By: Dolly Yasa
BACOLOD City – The matriarch of the Yanson clan and one of her daughters traded barbs via the media over store rentals of the latter.
The latest spat between Olivia Yanson and her daughter Emily is an offshoot of the family squabble over control of their multimillion peso bus company.
Emily sided with her siblings Roy, Celina, and Ricardo Jr. against their youngest brother Leo Rey who has the support of Olivia and another sister Ginette Dumancas.
The Yansons own the Vallacar Transit, Inc. (VTI), operator of the Ceres Bus Liner.
In a letter, Olivia told Emily to vacate the Ceres North Terminal as she failed to pay rentals for her Ceres Mart.
“This is to inform you that since you have not paid any rent for the use of office spaces in the ground floor of Ceres North Terminal since its opening last July 2015, where your Ceres Mart is located. I am respectfully giving you 24 hours to vacate. This is our last and final demand,” Olivia’s letter read.
Emily replied in a letter to Olivia that the latter is not a stockholder of VTI which owns the terminal.
“I would like to inform you that the property where Ceres Mart is located is currently situated in a building owned by Vallacar Transit Inc. Based on records, you are not one of the stockholders of the said corporation and therefore you do not have authority whatsoever to demand for me to leave, vacate and/or abandon the said property,” Emily’s letter read.
“Furthermore, we had a family meeting wherein it was agreed that I would be able to use that property, among others free of any rent or charges. In fact there was a moratorium between us that I may use any property belonging to the company for the period of five years, free of any rent and or charges.”
Olivia reportedly padlocked the Ceres Mart at the terminal.
Meanwhile, the group of Roy Yanson filed cases against their brother Leo Rey and the security agency currently guarding the VTI headquarters and terminals.
The four charged the Armor Guard Security Agency (AGNSA) before the Bacolod City Prosecutor’s Office for grave coercion for supporting the “illegal orders” of Leo Rey, according to lawyer Raul Bito-on, spokesman of the four Yanson siblings.
Bito-on said Florencio Dobrea, general manager of AGNSA, and his staff identified as Raymond Santillan, Reynaldo Llena Jr., Harel Pelayo, and Jerold Datiles now face charges of grave coercion for supporting Leo Rey.
In an affidavit submitted by Vallacar Chief Financial Officer Celina Yanson-Lopez and Board Corporate Secretary Emily Yanson to the Bacolod City prosecutors’ office, the Yanson 4 claimed that AGNSA officials committed “serious illegal actions when they took part in the attack against the company with heavily armed PNP personnel August 8.”
AGNSA officials again committed grave coercion when they barred the two VTI board members, Celina and Emily, from entering the firm’s headquarters in Barangay Mansilingan, Bacolod City on August 13, the statement added.
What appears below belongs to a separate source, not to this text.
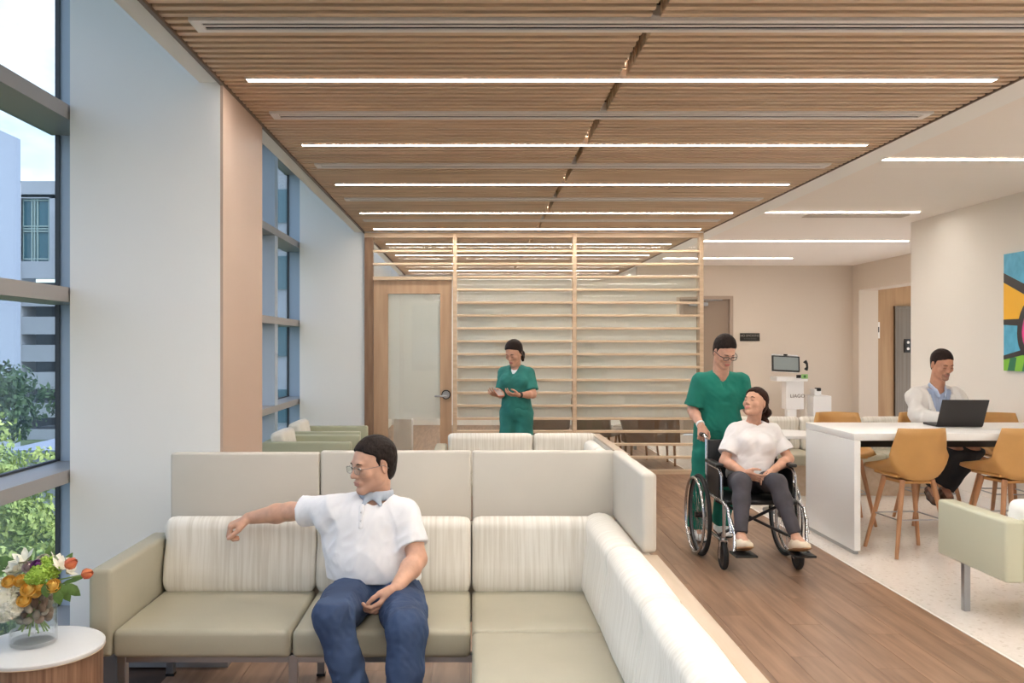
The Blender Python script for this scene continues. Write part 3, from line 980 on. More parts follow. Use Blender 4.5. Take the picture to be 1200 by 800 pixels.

The Yanson sisters are protesting the inter-office memorandum issued by Leo Rey permanently barring them and their cohorts from entering the VTI premises, the statement said.
A case of mandamus has been filed before the Regional Trial Court in Bacolod to compel Leo Rey and AGNSA to allow the siblings, all legitimate members of the board, entry and exit into the Mansilingan compound.
Another case for injunction was also filed against Leo Rey by the four before the courts yesterday to stop him from calling and conducting a Special Board Meeting on August 19, today.